What it had been responding to the entire time is something you guys have discussed at great length here on MacroVoices, this alleviation of global dollar funding pressure that we see in Eurodollar markets. And, as a proxy for that, we’re showing cross-currency basis swap spreads trending back towards covered interest parity over the past 12 to 18 months. And that’s something that’s been very negative for the dollar.
Because all that means is investors are increasingly comfortable speculating, carry trading, taking risks on the global economy as a function, again, of the globally synchronized recovery. We would expect the deviation from covered interest rate parity to resume, we would expect the global dollar funding pressures to resume, and we would expect the dollar to trend higher from here.
Erik: Darius, you just referenced the traditional macro conventional wisdom that says that as the interest rate that can be realized on Treasuries in any country improves over its competition – in this case it would be US Treasury yields are offering a better return than something like German Bunds – that’s supposed to create an inflow.
And that, for probably the last year or so, that normal effect that should have been dollar bullish actually seemed to be operating in reverse.
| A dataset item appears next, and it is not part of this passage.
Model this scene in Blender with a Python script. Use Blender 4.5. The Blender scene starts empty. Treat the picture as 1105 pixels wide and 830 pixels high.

What do you guys make of that breakdown in the usual relationship between the currency and interest rate differentials?
Darius: Again, we would never isolate any one factor. I think at any given time you have to have a keen eye on all of the factors that affect currencies. So, obviously, changes in policy expectations, interest rate differentials, the supply and demand for dollars in global capital markets, demographics, deficits, debts – all these things can matter at any given moment. And it’s our job as investors to identify what’s driving returns at any given moment and how likely that is to persist.
What we’ve identified in this analysis is that investors are no longer seeking just the traditional carry pickup and more – it’s more advanced economy markets. What we’ve learned is that investors are very keen to go speculate in more risky securities and riskier assets abroad. Probably as a function of the recovery in global growth and domestic growth. And also as a function of having to move further out on the risk curve to take advantage – or at least to protect their portfolios from Fed tightening.
At some point – which we highlight on Slide 55 – at some point that all ceases to be the case. So, historically, what we’ve seen during Fed tightening cycles is that the dollar tends to trade down during that cycle, I think for some of the reasons I just identified. But as you get to the latter parts of the cycle you start to see some degradation in the global economic scenario. You start to see some capital calls and whatnot. The system really starts to reverse on itself. So that’s the number one risk we’re calling out is that, as you progress throughout 2018 and the globally synchronized recovery is no longer intact, you could actually start to see reflexive covering and closing of these carry trades that investors have been keen to chase over the past couple of years.